▸ Data block
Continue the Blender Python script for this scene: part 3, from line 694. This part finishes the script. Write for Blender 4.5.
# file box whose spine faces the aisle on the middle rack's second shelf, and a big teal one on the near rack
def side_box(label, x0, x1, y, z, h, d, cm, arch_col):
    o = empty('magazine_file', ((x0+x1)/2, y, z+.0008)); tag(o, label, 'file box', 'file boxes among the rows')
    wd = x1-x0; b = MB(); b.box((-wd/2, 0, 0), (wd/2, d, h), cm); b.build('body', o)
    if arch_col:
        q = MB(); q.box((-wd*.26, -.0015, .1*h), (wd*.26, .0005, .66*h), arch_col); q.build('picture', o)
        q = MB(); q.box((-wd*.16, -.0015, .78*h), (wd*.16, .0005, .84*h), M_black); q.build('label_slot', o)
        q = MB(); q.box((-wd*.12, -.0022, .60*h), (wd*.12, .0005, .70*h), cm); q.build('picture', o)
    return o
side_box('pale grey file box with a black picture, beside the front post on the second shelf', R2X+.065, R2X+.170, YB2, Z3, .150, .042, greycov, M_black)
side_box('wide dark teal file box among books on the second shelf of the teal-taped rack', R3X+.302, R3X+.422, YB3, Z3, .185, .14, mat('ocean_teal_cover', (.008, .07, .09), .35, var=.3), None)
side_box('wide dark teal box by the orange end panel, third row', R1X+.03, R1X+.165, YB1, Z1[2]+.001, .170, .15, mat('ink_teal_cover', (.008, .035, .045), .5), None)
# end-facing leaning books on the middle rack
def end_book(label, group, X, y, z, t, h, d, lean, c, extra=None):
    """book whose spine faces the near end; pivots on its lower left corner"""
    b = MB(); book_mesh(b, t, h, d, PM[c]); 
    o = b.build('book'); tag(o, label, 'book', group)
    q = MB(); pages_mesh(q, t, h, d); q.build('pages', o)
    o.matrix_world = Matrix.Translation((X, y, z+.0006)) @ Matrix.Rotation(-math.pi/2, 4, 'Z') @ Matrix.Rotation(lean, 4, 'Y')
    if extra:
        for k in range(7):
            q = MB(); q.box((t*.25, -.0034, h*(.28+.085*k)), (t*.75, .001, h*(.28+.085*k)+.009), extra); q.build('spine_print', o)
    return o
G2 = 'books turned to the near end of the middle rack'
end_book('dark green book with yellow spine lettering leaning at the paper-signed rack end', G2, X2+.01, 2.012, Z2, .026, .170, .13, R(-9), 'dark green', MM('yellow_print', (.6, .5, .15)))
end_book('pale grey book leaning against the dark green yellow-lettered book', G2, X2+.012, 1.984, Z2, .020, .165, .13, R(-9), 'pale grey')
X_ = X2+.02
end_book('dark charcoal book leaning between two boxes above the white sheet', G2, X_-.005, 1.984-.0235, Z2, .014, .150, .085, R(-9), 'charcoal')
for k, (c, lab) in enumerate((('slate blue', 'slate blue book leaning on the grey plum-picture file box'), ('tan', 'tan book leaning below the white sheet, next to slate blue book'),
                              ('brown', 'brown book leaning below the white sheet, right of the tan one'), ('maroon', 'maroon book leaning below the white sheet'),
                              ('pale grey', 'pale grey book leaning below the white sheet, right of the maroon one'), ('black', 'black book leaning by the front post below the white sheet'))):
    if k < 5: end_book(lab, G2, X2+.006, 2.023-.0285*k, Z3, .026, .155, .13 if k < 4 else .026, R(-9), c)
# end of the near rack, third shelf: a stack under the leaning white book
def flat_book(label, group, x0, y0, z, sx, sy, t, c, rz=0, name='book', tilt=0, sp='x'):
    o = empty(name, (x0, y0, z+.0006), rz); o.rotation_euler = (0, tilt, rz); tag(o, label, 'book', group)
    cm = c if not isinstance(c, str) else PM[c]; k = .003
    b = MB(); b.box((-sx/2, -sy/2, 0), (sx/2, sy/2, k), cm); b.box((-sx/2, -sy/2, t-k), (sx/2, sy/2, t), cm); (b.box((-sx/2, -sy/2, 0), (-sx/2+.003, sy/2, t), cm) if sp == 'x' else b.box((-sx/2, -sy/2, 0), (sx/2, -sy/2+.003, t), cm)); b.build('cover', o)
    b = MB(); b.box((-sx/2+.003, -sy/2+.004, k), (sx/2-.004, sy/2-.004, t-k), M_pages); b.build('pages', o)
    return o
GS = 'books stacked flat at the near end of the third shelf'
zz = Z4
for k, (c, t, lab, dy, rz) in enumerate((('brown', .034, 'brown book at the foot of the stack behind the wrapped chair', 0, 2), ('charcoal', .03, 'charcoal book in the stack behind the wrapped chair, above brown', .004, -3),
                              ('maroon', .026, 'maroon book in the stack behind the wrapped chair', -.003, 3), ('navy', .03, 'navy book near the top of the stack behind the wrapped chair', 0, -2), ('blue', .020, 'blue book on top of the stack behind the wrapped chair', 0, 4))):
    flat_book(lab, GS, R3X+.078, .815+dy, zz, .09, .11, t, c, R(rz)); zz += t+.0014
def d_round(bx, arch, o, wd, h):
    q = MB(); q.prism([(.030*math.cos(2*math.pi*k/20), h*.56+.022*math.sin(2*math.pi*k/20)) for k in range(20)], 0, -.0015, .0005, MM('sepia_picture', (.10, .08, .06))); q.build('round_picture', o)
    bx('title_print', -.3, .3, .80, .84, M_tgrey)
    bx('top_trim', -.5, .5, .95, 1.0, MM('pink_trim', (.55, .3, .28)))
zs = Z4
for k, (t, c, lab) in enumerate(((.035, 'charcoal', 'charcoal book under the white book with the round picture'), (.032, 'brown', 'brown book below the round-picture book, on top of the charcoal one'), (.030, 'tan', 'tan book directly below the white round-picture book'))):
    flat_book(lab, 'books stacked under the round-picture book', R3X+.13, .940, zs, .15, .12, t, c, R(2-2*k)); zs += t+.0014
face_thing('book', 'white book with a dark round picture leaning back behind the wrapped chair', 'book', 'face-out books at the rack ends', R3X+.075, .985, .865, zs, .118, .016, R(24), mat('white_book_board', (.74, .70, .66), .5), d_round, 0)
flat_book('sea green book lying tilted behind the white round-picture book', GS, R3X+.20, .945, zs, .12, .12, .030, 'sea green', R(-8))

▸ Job
Repeat the listing above without any change.

▸ Result for this exercise
Continue the Blender Python script for this scene: part 3, from line 694. This part finishes the script. Write for Blender 4.5.
# file box whose spine faces the aisle on the middle rack's second shelf, and a big teal one on the near rack
def side_box(label, x0, x1, y, z, h, d, cm, arch_col):
    o = empty('magazine_file', ((x0+x1)/2, y, z+.0008)); tag(o, label, 'file box', 'file boxes among the rows')
    wd = x1-x0; b = MB(); b.box((-wd/2, 0, 0), (wd/2, d, h), cm); b.build('body', o)
    if arch_col:
        q = MB(); q.box((-wd*.26, -.0015, .1*h), (wd*.26, .0005, .66*h), arch_col); q.build('picture', o)
        q = MB(); q.box((-wd*.16, -.0015, .78*h), (wd*.16, .0005, .84*h), M_black); q.build('label_slot', o)
        q = MB(); q.box((-wd*.12, -.0022, .60*h), (wd*.12, .0005, .70*h), cm); q.build('picture', o)
    return o
side_box('pale grey file box with a black picture, beside the front post on the second shelf', R2X+.065, R2X+.170, YB2, Z3, .150, .042, greycov, M_black)
side_box('wide dark teal file box among books on the second shelf of the teal-taped rack', R3X+.302, R3X+.422, YB3, Z3, .185, .14, mat('ocean_teal_cover', (.008, .07, .09), .35, var=.3), None)
side_box('wide dark teal box by the orange end panel, third row', R1X+.03, R1X+.165, YB1, Z1[2]+.001, .170, .15, mat('ink_teal_cover', (.008, .035, .045), .5), None)
# end-facing leaning books on the middle rack
def end_book(label, group, X, y, z, t, h, d, lean, c, extra=None):
    """book whose spine faces the near end; pivots on its lower left corner"""
    b = MB(); book_mesh(b, t, h, d, PM[c]); 
    o = b.build('book'); tag(o, label, 'book', group)
    q = MB(); pages_mesh(q, t, h, d); q.build('pages', o)
    o.matrix_world = Matrix.Translation((X, y, z+.0006)) @ Matrix.Rotation(-math.pi/2, 4, 'Z') @ Matrix.Rotation(lean, 4, 'Y')
    if extra:
        for k in range(7):
            q = MB(); q.box((t*.25, -.0034, h*(.28+.085*k)), (t*.75, .001, h*(.28+.085*k)+.009), extra); q.build('spine_print', o)
    return o
G2 = 'books turned to the near end of the middle rack'
end_book('dark green book with yellow spine lettering leaning at the paper-signed rack end', G2, X2+.01, 2.012, Z2, .026, .170, .13, R(-9), 'dark green', MM('yellow_print', (.6, .5, .15)))
end_book('pale grey book leaning against the dark green yellow-lettered book', G2, X2+.012, 1.984, Z2, .020, .165, .13, R(-9), 'pale grey')
X_ = X2+.02
end_book('dark charcoal book leaning between two boxes above the white sheet', G2, X_-.005, 1.984-.0235, Z2, .014, .150, .085, R(-9), 'charcoal')
for k, (c, lab) in enumerate((('slate blue', 'slate blue book leaning on the grey plum-picture file box'), ('tan', 'tan book leaning below the white sheet, next to slate blue book'),
                              ('brown', 'brown book leaning below the white sheet, right of the tan one'), ('maroon', 'maroon book leaning below the white sheet'),
                              ('pale grey', 'pale grey book leaning below the white sheet, right of the maroon one'), ('black', 'black book leaning by the front post below the white sheet'))):
    if k < 5: end_book(lab, G2, X2+.006, 2.023-.0285*k, Z3, .026, .155, .13 if k < 4 else .026, R(-9), c)
# end of the near rack, third shelf: a stack under the leaning white book
def flat_book(label, group, x0, y0, z, sx, sy, t, c, rz=0, name='book', tilt=0, sp='x'):
    o = empty(name, (x0, y0, z+.0006), rz); o.rotation_euler = (0, tilt, rz); tag(o, label, 'book', group)
    cm = c if not isinstance(c, str) else PM[c]; k = .003
    b = MB(); b.box((-sx/2, -sy/2, 0), (sx/2, sy/2, k), cm); b.box((-sx/2, -sy/2, t-k), (sx/2, sy/2, t), cm); (b.box((-sx/2, -sy/2, 0), (-sx/2+.003, sy/2, t), cm) if sp == 'x' else b.box((-sx/2, -sy/2, 0), (sx/2, -sy/2+.003, t), cm)); b.build('cover', o)
    b = MB(); b.box((-sx/2+.003, -sy/2+.004, k), (sx/2-.004, sy/2-.004, t-k), M_pages); b.build('pages', o)
    return o
GS = 'books stacked flat at the near end of the third shelf'
zz = Z4
for k, (c, t, lab, dy, rz) in enumerate((('brown', .034, 'brown book at the foot of the stack behind the wrapped chair', 0, 2), ('charcoal', .03, 'charcoal book in the stack behind the wrapped chair, above brown', .004, -3),
                              ('maroon', .026, 'maroon book in the stack behind the wrapped chair', -.003, 3), ('navy', .03, 'navy book near the top of the stack behind the wrapped chair', 0, -2), ('blue', .020, 'blue book on top of the stack behind the wrapped chair', 0, 4))):
    flat_book(lab, GS, R3X+.078, .815+dy, zz, .09, .11, t, c, R(rz)); zz += t+.0014
def d_round(bx, arch, o, wd, h):
    q = MB(); q.prism([(.030*math.cos(2*math.pi*k/20), h*.56+.022*math.sin(2*math.pi*k/20)) for k in range(20)], 0, -.0015, .0005, MM('sepia_picture', (.10, .08, .06))); q.build('round_picture', o)
    bx('title_print', -.3, .3, .80, .84, M_tgrey)
    bx('top_trim', -.5, .5, .95, 1.0, MM('pink_trim', (.55, .3, .28)))
zs = Z4
for k, (t, c, lab) in enumerate(((.035, 'charcoal', 'charcoal book under the white book with the round picture'), (.032, 'brown', 'brown book below the round-picture book, on top of the charcoal one'), (.030, 'tan', 'tan book directly below the white round-picture book'))):
    flat_book(lab, 'books stacked under the round-picture book', R3X+.13, .940, zs, .15, .12, t, c, R(2-2*k)); zs += t+.0014
face_thing('book', 'white book with a dark round picture leaning back behind the wrapped chair', 'book', 'face-out books at the rack ends', R3X+.075, .985, .865, zs, .118, .016, R(24), mat('white_book_board', (.74, .70, .66), .5), d_round, 0)
flat_book('sea green book lying tilted behind the white round-picture book', GS, R3X+.20, .945, zs, .12, .12, .030, 'sea green', R(-8))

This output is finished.